Monday, December 14, 2009

 

An Important Regression


In high school we took a practical art/art history class senior year. It was a hoot. My best friend Frank Kelly and I couldn't draw a straight line, but we loved the art history part and did our best to memorize the famous paintings, etc. and the years they were produced. There was, one day, a remarkable series of slides shown by the teacher.

It was a big Bierstadt painting, but the slide series started with a detail of the painting, a pool of water with a turtle in it. The next slide pulled back a little and showed more of the painting, and on and on for about 20 slides until the whole painting, of the Sierra Nevada mountain range, was revealed. Frank, who is now a big wig in the National Gallery--specializing in American 19th C . landscapes--was seriously impressed and indeed his ultimate career path started that day, I believe.
I think the remarkable thing of the slide show was the constantly changing, expanding, frame of reference of the work.

So here is a similar ever expanding series of graphs from a glacier in Greenland which covers the past 50,000 and shows the temperature record therefrom.

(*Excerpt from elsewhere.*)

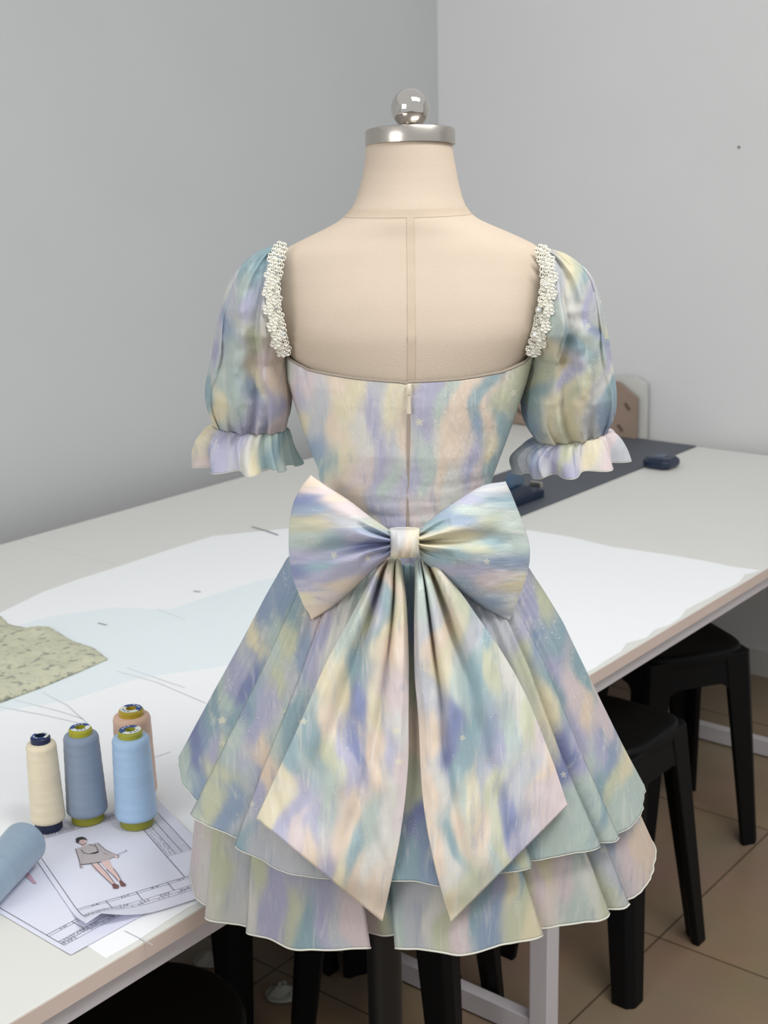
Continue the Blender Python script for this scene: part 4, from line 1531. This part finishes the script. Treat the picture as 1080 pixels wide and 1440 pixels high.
# ---- bow
# outermost depth of the pleated skirt, measured on a coarse grid, so that the tails lie on it
CELL = 7
_g = np.full((1440 // CELL + 1, 1080 // CELL + 1), np.inf)
for A__ in (AU, AL):
    gx, gy = proj(A__[0], A__[1], A__[2])
    ok = A__[1] < YD
    np.minimum.at(_g, ((gy[ok] / CELL).astype(int).clip(0, _g.shape[0] - 1), (gx[ok] / CELL).astype(int).clip(0, _g.shape[1] - 1)), A__[1][ok])
for _ in range(3):
    q_ = _g.copy()
    for dy_ in (-1, 0, 1):
        for dx_ in (-1, 0, 1):
            q_ = np.minimum(q_, np.roll(np.roll(_g, dy_, 0), dx_, 1))
    _g = q_
_g[~np.isfinite(_g)] = YD - .02
for _ in range(4):
    _g = sum(np.roll(np.roll(_g, dy_, 0), dx_, 1) for dy_ in (-1, 0, 1) for dx_ in (-1, 0, 1)) / 9


def grid_y(px, py):
    fx, fy = np.asarray(px) / CELL - .5, np.asarray(py) / CELL - .5
    ix, iy = np.floor(fx).astype(int), np.floor(fy).astype(int)
    fx, fy = fx - ix, fy - iy
    return (_g[iy, ix] * (1 - fx) + _g[iy, ix + 1] * fx) * (1 - fy) + (_g[iy + 1, ix] * (1 - fx) + _g[iy + 1, ix + 1] * fx) * fy


def settle(px, py, lift):
    Y = grid_y(px, py) - lift
    x, z = at_y(px, py, Y)
    return x, Y, z


# knot: a wrapped band
n_a, n_v = 64, 40
ang = np.linspace(0, 2 * np.pi, n_a, endpoint=False)
A_ = [np.zeros((n_v, n_a)) for _ in range(5)]
YK = YD - .135
for j in range(n_v):
    v = j / (n_v - 1)
    py = 743.5 + 39 * v
    wv = 1 - .05 * math.sin(math.pi * v)
    ca, sa = np.cos(ang), np.sin(ang)
    px = 569.5 + 20.5 * wv * np.sign(ca) * np.abs(ca) ** .75 + 1.5 * (v - .5)
    env = max(.015, math.sin(math.pi * v)) ** .42 if 0 < j < n_v - 1 else .01
    dep = (.021 + .0016 * np.cos(px / 1.9 + v * 2)) * env
    x, z = at_y(px, np.full(n_a, py), YK)
    A_[0][j], A_[1][j], A_[2][j], A_[3][j], A_[4][j] = x, YK - dep * np.sign(sa) * np.abs(sa) ** .7, z, px, np.full(n_a, py)
knot = cloth_grid('bow_knot', *A_, 'knot', M_satin, dress, wrap=True)
knot['label'] = 'gathered knot at the middle of the bow'


def cat(pts, n):
    P = np.array(pts, float)
    P = np.vstack([2 * P[0] - P[1], P, 2 * P[-1] - P[-2]])
    m = len(pts) - 1
    out = []
    for q in np.linspace(0, m - 1e-6, n):
        i = int(q); f = q - i
        p0, p1, p2, p3 = P[i:i + 4]
        out.append(.5 * (2 * p1 + (p2 - p0) * f + (2 * p0 - 5 * p1 + 4 * p2 - p3) * f * f + (3 * p1 - p0 - 3 * p2 + p3) * f ** 3))
    return np.array(out)


LOOPS = dict(
    left=dict(top=[(556, 750), (546, 744), (520, 726), (490, 703), (462, 685), (437, 668)], bot=[(556, 772), (546, 784), (524, 803), (497, 829), (466, 855), (438, 873)],
              edge=[(437, 668), (424, 684), (413, 706), (407, 735), (406, 770), (410, 805), (423, 842), (438, 873)], cr=[(.30, .26, 1.0, .5), (.50, .63, 1.35, 1.05), (.74, .78, .8, .5), (.10, .10, .5, .3)], ph=.3),
    right=dict(top=[(583, 750), (592, 743), (616, 722), (645, 702), (678, 683), (711, 677)], bot=[(583, 772), (594, 788), (622, 812), (650, 834), (682, 856), (716, 874)],
               edge=[(711, 677), (719, 694), (728, 716), (738, 742), (745, 770), (743, 800), (731, 838), (716, 874)], cr=[(.18, .24, .9, .5), (.42, .52, 1.25, .9), (.68, .74, .9, .5), (.88, .88, .5, .3)], ph=1.2))
for sd, S in LOOPS.items():
    nu, nh = 120, 90
    T_, B_, E_ = cat(S['top'], nu), cat(S['bot'], nu), cat(S['edge'], nh)
    rows = []
    vv = np.concatenate([np.linspace(0, 1, nh), np.linspace(1, 0, nh)[1:-1]])
    side = np.concatenate([np.ones(nh), -np.ones(nh - 2)])
    A_ = [np.zeros((nu, len(vv))) for _ in range(5)]
    chord = T_[-1][None] * (1 - np.linspace(0, 1, nh))[:, None] + B_[-1][None] * np.linspace(0, 1, nh)[:, None]
    bulge = E_ - chord
    for j in range(nu):
        u = j / (nu - 1)
        p = T_[j][None] * (1 - vv)[:, None] + B_[j][None] * vv[:, None]
        bx = np.stack([np.interp(vv, np.linspace(0, 1, nh), bulge[:, q]) for q in (0, 1)], 1)
        p = p + bx * u ** 2.2
        px, py = p[:, 0], p[:, 1]
        puff = (.016 + .020 * math.sin(math.pi * min(1, u * .9 + .1))) * (1 - u ** 6) ** .5
        sv = np.sin(np.pi * vv) ** .5
        # radiating gathers
        warp = vv + .06 * np.sin(3.2 * u + S['ph'] + 4 * vv)
        g1 = sum(st * np.exp(-((vv - (c0 + (c1_ - c0) * u)) / (.045 + .05 * u)) ** 2) * max(0, 1 - u / ln_) ** .7 for c0, c1_, st, ln_ in S['cr'])
        gath = -.030 * g1 * min(1, u * 6 + .25) * np.sin(np.pi * vv) ** .4
        fine = .0025 * np.cos(34 * vv + S['ph']) * (1 - u) ** 2
        wr = .006 * fbm(px / 60, py / 34, 33) * u
        base = YD - .118 + .028 * u ** 2
        front = base - puff * sv - np.where(side > 0, gath + fine + wr, 0)
        Yv = np.where(side > 0, front, base + .004 * sv)
        x, z = at_y(px, py, Yv)
        A_[0][j], A_[1][j], A_[2][j], A_[3][j], A_[4][j] = x, Yv, z, px, py
    lp_ = cloth_grid('bow_loop', *A_, 'loop_' + sd, M_satin, knot, wrap=True, flow='h', thick=0)
    # close the open edge at the loop's fold
    bm = bmesh.new(); bm.from_mesh(lp_.data)
    bmesh.ops.holes_fill(bm, edges=[e for e in bm.edges if e.is_boundary], sides=0)
    bmesh.ops.recalc_face_normals(bm, faces=bm.faces)
    bm.to_mesh(lp_.data); bm.free()

TAILS = dict(
    left=dict(L=[(541, 786), (528, 803), (513, 832), (486, 882), (457, 936), (424, 1013), (392, 1083), (361, 1151)],
              R=[(562, 784), (566, 806), (571, 850), (574, 920), (574, 1000), (573, 1083), (562, 1180), (538, 1296)], n=3.1, ph=.5, va=[(.30, .26, .085, 1.0), (.74, .62, .05, .55)]),
    right=dict(L=[(584, 788), (584, 830), (583, 880), (584, 950), (589, 1013), (595, 1125), (612, 1220), (634, 1297)],
               R=[(606, 784), (622, 800), (642, 826), (670, 866), (702, 912), (738, 975), (776, 1068), (798, 1132)], n=3.4, ph=2.4, va=[(.36, .22, .045, .7), (.66, .55, .085, 1.0)]))
for sd, S in TAILS.items():
    nu, nv = 130, 180
    L_, R_ = cat(S['L'], nv), cat(S['R'], nv)
    A_ = [np.zeros((nv, nu)) for _ in range(5)]
    u = np.linspace(0, 1, nu)
    for j in range(nv):
        v = j / (nv - 1)
        px = L_[j][0] + (R_[j][0] - L_[j][0]) * u
        py = L_[j][1] + (R_[j][1] - L_[j][1]) * u
        amp = np.interp(v, [0, .06, .16, .3, .5, .8, 1], [.012, .030, .040, .034, .020, .008, .003])
        f = amp * (.75 - sum(st * np.exp(-((u - (c0 + (c1_ - c0) * v) + .02 * math.sin(7 * v + S['ph'])) / wd_) ** 2) for c0, c1_, wd_, st in S['va']))
        f = f + .010 * fbm(px / 40, py / 110, 57) * min(1, v * 4) + .0012 * np.cos(2 * np.pi * 7 * u) * max(0, 1 - v * 4)
        f = f * np.clip(np.minimum(u, 1 - u) * 9 + .25, 0, 1)
        x, Yv, z = settle(px, py, .004 + f)
        A_[0][j], A_[1][j], A_[2][j], A_[3][j], A_[4][j] = x, Yv, z, px, py
    tl = cloth_grid('bow_tail', *A_, 'tail_' + sd, M_satin, knot, thick=.0016)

The first graph, above, back just to 1400, about a 150 years after the end of the Medieval Warm Period, shows a hockey stick style graph, with a steep rise beginning about 1825. Ooh, scary.

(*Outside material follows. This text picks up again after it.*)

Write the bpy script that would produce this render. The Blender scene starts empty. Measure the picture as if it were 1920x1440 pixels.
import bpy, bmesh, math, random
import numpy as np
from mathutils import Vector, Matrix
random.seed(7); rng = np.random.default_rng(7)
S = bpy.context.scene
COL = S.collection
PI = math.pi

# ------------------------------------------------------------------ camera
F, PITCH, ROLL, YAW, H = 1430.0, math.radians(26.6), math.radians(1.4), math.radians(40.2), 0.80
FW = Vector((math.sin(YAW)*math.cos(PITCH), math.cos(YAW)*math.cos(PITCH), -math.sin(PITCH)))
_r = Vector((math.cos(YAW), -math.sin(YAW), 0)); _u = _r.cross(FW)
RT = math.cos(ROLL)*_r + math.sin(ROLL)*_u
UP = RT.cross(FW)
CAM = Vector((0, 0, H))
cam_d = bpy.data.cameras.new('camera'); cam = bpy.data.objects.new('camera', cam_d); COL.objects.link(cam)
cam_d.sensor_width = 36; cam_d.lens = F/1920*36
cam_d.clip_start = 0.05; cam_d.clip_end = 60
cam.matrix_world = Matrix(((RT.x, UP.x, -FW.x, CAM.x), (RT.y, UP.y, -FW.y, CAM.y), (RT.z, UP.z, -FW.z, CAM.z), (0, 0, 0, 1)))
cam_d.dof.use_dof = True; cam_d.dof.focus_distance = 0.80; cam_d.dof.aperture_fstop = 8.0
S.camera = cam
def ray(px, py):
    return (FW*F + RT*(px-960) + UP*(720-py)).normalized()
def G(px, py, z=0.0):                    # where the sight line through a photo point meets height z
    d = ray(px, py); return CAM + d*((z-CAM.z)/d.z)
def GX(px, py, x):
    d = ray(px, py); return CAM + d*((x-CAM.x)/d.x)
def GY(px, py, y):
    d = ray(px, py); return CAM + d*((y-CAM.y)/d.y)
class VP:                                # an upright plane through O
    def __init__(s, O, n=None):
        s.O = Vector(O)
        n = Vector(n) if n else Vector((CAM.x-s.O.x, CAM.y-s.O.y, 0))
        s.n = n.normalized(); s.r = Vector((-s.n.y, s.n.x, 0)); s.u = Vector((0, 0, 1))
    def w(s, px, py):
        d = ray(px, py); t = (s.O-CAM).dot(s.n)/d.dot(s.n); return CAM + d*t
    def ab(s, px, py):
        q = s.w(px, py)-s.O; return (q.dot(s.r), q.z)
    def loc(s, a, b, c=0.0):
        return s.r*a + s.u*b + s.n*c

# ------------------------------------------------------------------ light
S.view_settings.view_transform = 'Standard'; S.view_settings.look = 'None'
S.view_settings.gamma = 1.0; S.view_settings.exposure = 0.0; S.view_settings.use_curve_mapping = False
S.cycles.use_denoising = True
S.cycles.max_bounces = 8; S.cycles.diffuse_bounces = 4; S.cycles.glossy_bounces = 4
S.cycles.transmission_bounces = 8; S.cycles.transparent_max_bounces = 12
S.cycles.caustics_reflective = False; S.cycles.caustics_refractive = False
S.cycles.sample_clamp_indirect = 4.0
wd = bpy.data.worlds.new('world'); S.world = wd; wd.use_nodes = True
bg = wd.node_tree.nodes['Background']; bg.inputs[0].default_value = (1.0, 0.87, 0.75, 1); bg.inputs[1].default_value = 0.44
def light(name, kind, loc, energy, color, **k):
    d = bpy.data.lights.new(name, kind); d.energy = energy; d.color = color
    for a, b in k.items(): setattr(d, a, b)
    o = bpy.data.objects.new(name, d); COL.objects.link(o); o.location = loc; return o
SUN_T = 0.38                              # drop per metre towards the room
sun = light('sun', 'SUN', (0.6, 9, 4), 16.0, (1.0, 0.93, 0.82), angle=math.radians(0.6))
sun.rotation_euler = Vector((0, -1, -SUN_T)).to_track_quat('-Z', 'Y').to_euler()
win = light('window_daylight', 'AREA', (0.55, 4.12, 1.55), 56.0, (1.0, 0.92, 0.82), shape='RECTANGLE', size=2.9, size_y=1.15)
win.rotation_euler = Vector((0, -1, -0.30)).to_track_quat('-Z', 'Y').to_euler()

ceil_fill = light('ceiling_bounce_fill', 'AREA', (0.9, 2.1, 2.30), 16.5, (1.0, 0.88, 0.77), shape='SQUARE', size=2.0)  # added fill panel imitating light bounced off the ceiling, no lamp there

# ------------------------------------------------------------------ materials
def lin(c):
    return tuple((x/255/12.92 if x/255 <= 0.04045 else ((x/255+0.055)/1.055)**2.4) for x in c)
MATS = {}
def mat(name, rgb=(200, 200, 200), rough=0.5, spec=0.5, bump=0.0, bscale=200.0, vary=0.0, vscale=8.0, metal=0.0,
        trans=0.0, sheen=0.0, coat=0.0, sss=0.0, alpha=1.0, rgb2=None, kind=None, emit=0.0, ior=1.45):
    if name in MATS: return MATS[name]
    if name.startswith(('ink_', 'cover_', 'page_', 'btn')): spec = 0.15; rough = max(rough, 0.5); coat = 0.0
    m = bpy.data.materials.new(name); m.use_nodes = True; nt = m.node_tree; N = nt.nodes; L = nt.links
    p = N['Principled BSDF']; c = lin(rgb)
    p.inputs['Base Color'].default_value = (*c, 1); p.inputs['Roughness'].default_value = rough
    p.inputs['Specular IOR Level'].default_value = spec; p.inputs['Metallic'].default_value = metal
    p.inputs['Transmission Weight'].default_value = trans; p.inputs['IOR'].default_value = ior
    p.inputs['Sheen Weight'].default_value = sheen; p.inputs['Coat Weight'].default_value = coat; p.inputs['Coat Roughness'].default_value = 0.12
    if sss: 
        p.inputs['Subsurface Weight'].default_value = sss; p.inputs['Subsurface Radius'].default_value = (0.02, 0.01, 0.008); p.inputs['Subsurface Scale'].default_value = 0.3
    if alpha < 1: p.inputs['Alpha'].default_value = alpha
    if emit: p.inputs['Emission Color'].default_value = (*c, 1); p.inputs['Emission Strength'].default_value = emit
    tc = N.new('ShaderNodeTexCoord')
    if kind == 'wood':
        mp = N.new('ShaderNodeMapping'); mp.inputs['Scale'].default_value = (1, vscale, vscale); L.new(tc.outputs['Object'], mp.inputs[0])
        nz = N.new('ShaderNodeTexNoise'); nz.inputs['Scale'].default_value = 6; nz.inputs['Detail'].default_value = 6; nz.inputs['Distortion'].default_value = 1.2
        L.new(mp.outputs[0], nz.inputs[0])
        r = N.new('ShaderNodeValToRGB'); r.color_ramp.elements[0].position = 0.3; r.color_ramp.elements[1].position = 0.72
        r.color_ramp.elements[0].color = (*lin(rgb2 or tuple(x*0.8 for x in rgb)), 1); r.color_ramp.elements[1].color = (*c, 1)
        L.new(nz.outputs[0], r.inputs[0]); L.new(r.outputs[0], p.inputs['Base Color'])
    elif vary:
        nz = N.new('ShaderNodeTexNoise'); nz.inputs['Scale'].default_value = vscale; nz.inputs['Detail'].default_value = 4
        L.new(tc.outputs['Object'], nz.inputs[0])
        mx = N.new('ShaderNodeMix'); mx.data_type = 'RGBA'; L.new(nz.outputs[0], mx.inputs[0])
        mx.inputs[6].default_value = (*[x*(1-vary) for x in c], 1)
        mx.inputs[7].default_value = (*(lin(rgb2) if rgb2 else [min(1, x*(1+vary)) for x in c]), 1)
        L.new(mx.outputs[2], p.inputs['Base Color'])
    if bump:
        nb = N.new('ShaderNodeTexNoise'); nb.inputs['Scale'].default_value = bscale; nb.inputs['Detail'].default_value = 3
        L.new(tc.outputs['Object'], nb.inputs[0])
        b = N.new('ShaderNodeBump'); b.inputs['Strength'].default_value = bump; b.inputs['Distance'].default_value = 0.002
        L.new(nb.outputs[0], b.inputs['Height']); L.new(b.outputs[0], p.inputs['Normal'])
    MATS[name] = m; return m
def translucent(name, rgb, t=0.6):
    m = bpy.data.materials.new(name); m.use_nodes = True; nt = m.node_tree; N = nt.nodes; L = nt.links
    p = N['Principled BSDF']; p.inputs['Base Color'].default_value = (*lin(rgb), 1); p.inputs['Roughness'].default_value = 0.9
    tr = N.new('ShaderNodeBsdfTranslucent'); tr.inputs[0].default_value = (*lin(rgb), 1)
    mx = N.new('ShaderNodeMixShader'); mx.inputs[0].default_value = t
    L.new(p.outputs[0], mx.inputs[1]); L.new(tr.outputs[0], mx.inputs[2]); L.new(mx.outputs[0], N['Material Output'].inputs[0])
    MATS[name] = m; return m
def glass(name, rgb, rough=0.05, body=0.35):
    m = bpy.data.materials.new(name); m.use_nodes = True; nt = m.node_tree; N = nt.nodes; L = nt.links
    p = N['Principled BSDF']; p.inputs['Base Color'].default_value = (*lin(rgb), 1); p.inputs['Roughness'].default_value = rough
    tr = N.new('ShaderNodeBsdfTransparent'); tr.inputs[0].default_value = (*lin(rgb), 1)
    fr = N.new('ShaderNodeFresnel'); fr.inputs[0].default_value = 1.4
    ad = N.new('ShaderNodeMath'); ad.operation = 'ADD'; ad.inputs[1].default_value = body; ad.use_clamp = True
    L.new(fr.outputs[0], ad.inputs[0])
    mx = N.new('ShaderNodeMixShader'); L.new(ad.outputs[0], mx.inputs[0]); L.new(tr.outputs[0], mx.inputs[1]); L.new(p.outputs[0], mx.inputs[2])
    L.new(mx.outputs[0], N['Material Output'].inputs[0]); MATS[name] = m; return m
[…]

But back up a little (to 900 AD) and the "blade" of that hockey stick is revealed as a tiny blip compared to the serious warming of the Medieval Warm Period. Back up, again to 3000 BC and even the Medieval Warm Period is dwarfed by other higher and more sudden warmings.

The little 1825-on "blade" of the first graph is revealed to be a very small version of many sudden rapid rises in temperature again and again and again.

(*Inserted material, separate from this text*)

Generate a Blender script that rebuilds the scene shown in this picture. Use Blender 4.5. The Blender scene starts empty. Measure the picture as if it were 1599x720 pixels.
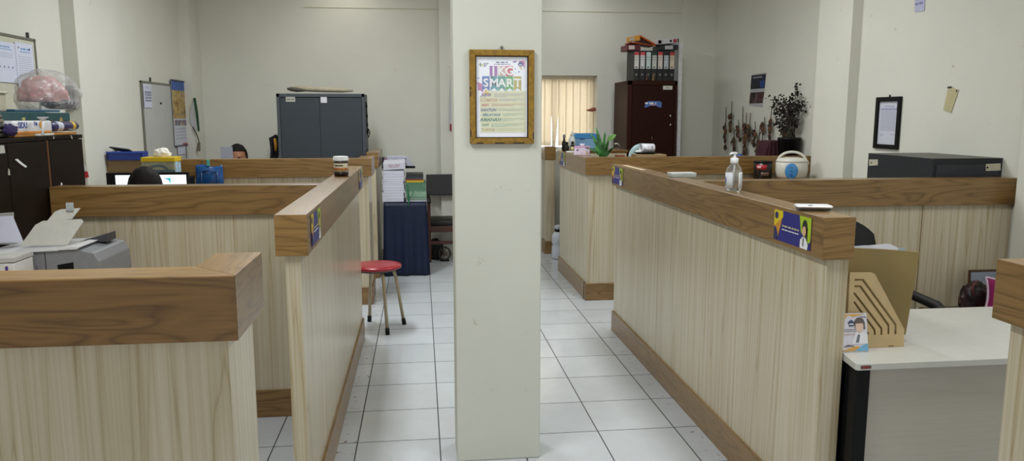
import bpy, bmesh, math, random
from mathutils import Vector, Matrix
random.seed(7)
C = bpy.context.scene.collection
PI = math.pi

# ------------------------------------------------------------------ camera
F = 1200.0; H = 1.6; CX, CY = 799.5, 360.0; VX, VY = 656.0, 181.0
TH = math.atan((CY - VY) / F); PS = math.atan((CX - VX) * math.cos(TH) / F)
FW = Vector((math.sin(PS) * math.cos(TH), math.cos(PS) * math.cos(TH), -math.sin(TH)))
RT = Vector((math.cos(PS), -math.sin(PS), 0)); UP = RT.cross(FW)

def at(px, py, X=None, Y=None, Z=None):
    """the point of the room seen at a pixel, on the plane X, Y or Z = const"""
    d = FW + RT * ((px - CX) / F) + UP * ((CY - py) / F)
    t = (Z - H) / d.z if Z is not None else (Y / d.y if Y is not None else X / d.x)
    return Vector((d.x * t, d.y * t, H + d.z * t))

cd = bpy.data.cameras.new('camera'); cam = bpy.data.objects.new('camera', cd); C.objects.link(cam)
cd.sensor_width = 36; cd.sensor_fit = 'HORIZONTAL'; cd.lens = 36 * F / 1599.0; cd.clip_start = 0.05
cam.matrix_world = Matrix(((RT.x, UP.x, -FW.x, 0), (RT.y, UP.y, -FW.y, 0), (RT.z, UP.z, -FW.z, H), (0, 0, 0, 1)))
bpy.context.scene.camera = cam

# ------------------------------------------------------------------ materials
def lin(c):
    if isinstance(c, str):
        c = [int(c[i:i + 2], 16) / 255 for i in (0, 2, 4)]
    return tuple(v / 12.92 if v <= .04045 else ((v + .055) / 1.055) ** 2.4 for v in c) + (1,)

class NT:
    def __init__(s, name):
        s.m = bpy.data.materials.new(name); s.m.use_nodes = True
        s.n = s.m.node_tree.nodes; s.l = s.m.node_tree.links
        s.b = s.n['Principled BSDF']
    def add(s, t, **k):
        n = s.n.new(t)
        for a, v in k.items():
            if hasattr(n, a): setattr(n, a, v)
        return n
    def ln(s, a, b): s.l.new(a, b)
    def pos(s, scale=(1, 1, 1), obj=False):
        m = s.add('ShaderNodeMapping'); m.inputs['Scale'].default_value = scale
        if obj: s.ln(s.add('ShaderNodeTexCoord').outputs['Object'], m.inputs[0])
        else: s.ln(s.add('ShaderNodeNewGeometry').outputs['Position'], m.inputs[0])
        return m.outputs[0]
    def noise(s, v, scale=1, detail=4, rough=.5, dist=0):
        n = s.add('ShaderNodeTexNoise'); s.ln(v, n.inputs['Vector'])
        n.inputs['Scale'].default_value = scale; n.inputs['Detail'].default_value = detail
        n.inputs['Roughness'].default_value = rough; n.inputs['Distortion'].default_value = dist
        return n.outputs[0]
    def ramp(s, v, stops):
        r = s.add('ShaderNodeValToRGB'); s.ln(v, r.inputs[0])
        e = r.color_ramp.elements
        while len(e) < len(stops): e.new(.5)
        for q, (p, c) in zip(e, stops): q.position = p; q.color = c
        return r.outputs[0]
    def mix(s, f, a, b, mode='MIX'):
        m = s.add('ShaderNodeMix'); m.data_type = 'RGBA'; m.blend_type = mode
        for sock, val in ((m.inputs[0], f), (m.inputs[6], a), (m.inputs[7], b)):
            if hasattr(val, 'is_linked'): s.ln(val, sock)
            else: sock.default_value = val
        return m.outputs[2]
    def bump(s, h, strength=.1, dist=.002):
        b = s.add('ShaderNodeBump'); b.inputs['Strength'].default_value = strength; b.inputs['Distance'].default_value = dist
        s.ln(h, b.inputs['Height']); s.ln(b.outputs[0], s.b.inputs['Normal'])

_M = {}
def M(col, rough=.5, metal=0, var=.08, vs=30, spec=.5, trans=0, alpha=1, emit=0, name=None, coat=0):
    key = (str(col), rough, metal, var, vs, spec, trans, alpha, emit, coat)
    if key in _M: return _M[key]
    t = NT(name or 'paint_' + str(col)); c = lin(col)
    if var:
        n = t.noise(t.pos(), vs, 3)
        d = tuple(v * (1 - var) for v in c[:3]) + (1,); u = tuple(min(1, v * (1 + var)) for v in c[:3]) + (1,)
        t.ln(t.ramp(n, [(.3, d), (.7, u)]), t.b.inputs['Base Color'])
    else: t.b.inputs['Base Color'].default_value = c
    t.b.inputs['Roughness'].default_value = rough; t.b.inputs['Metallic'].default_value = metal
    t.b.inputs['Specular IOR Level'].default_value = spec
    t.b.inputs['Transmission Weight'].default_value = trans; t.b.inputs['Alpha'].default_value = alpha
    t.b.inputs['Coat Weight'].default_value = coat
    if emit:
        t.b.inputs['Emission Color'].default_value = c; t.b.inputs['Emission Strength'].default_value = emit
    _M[key] = t.m
    return t.m

def oak(axis, gloss=.34, dark=1.0):
    """brown oak laminate, grain running along one axis"""
    t = NT('brown_oak_' + axis)
    lo, hi = .62, 6.5
    sc = {'x': (lo, hi, hi), 'y': (hi, lo, hi), 'z': (hi, hi, lo)}[axis]
    p = t.pos(sc)
    big = t.noise(p, 1.0, 2, .5, 1.6)                       # cathedral figure
    rings = t.add('ShaderNodeMath', operation='MULTIPLY'); t.ln(big, rings.inputs[0]); rings.inputs[1].default_value = 20
    fr = t.add('ShaderNodeMath', operation='PINGPONG'); t.ln(rings.outputs[0], fr.inputs[0]); fr.inputs[1].default_value = 1.0
    fs = {'x': (3, 90, 90), 'y': (90, 3, 90), 'z': (90, 90, 3)}[axis]
    fine = t.noise(t.pos(fs), 1.6, 4, .65)
    c1 = t.ramp(fr.outputs[0], [(0, lin('563a16')), (.14, lin('745526')), (.4, lin('8a693a')), (1, lin('987744'))])
    c2 = t.ramp(fine, [(.30, lin('644822')), (.5, lin('8a6938')), (.72, lin('9e7e4c'))])
    col = t.mix(1.0, t.mix(.42, c1, c2), (dark, dark * .88, dark * .72, 1), 'MULTIPLY') if dark < 1 else t.mix(.42, c1, c2)
    patch = t.ramp(t.noise(t.pos(tuple(v * .35 for v in sc)), 1.0, 2), [(.35, (.78, .74, .7, 1)), (.7, (1, 1, 1, 1))])
    t.ln(t.mix(1.0, col, patch, 'MULTIPLY'), t.b.inputs['Base Color'])
    t.b.inputs['Roughness'].default_value = gloss; t.b.inputs['Coat Weight'].default_value = .42; t.b.inputs['Coat Roughness'].default_value = .3; t.b.inputs['Coat IOR'].default_value = 1.6
    t.bump(fine, .12, .001)
    return t.m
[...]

Back up again to 9,000 BC and the start of the interglacial is a huge steep climb in temperature which reduces the 1825-on "blade" of the first graph to utter insignificance. Back to 50,000 during the depths of the latest ice age, and the interglacial is revealed to be the oasis one would expect. The final graph is the Vostok Antarctic ice core which takes the temperature record back to 400,000 BC and shows a series of ice ages with brief, warm interglacials in between. This is the same graph Al Gore used in An Inconvenient Truth to show a congruence of CO2 and warmth (of course Al neglected to show that the warmth preceded the rise in CO2 by an average of 800 years). To a disinterested viewer, the final graph shows that the little bit of warming since 1825 is absolutely within the norm of ancient warmings, indeed it is dwarfed by most of them, and there is nothing, NOTHING, special or even slightly alarming about the recent climate change. Since the rapid big warmings over the past 400,000 years were clearly before any industrialization or the burning of fossil fuels, there appears to be nothing in history which would cause us to believe that recent warming is anything new, and certainly nothing alarming.

With the correct frames of reference, our modest recent warming is reduced to mere background noise in the constant flux of mean temperature. It is reduced to nothing at all.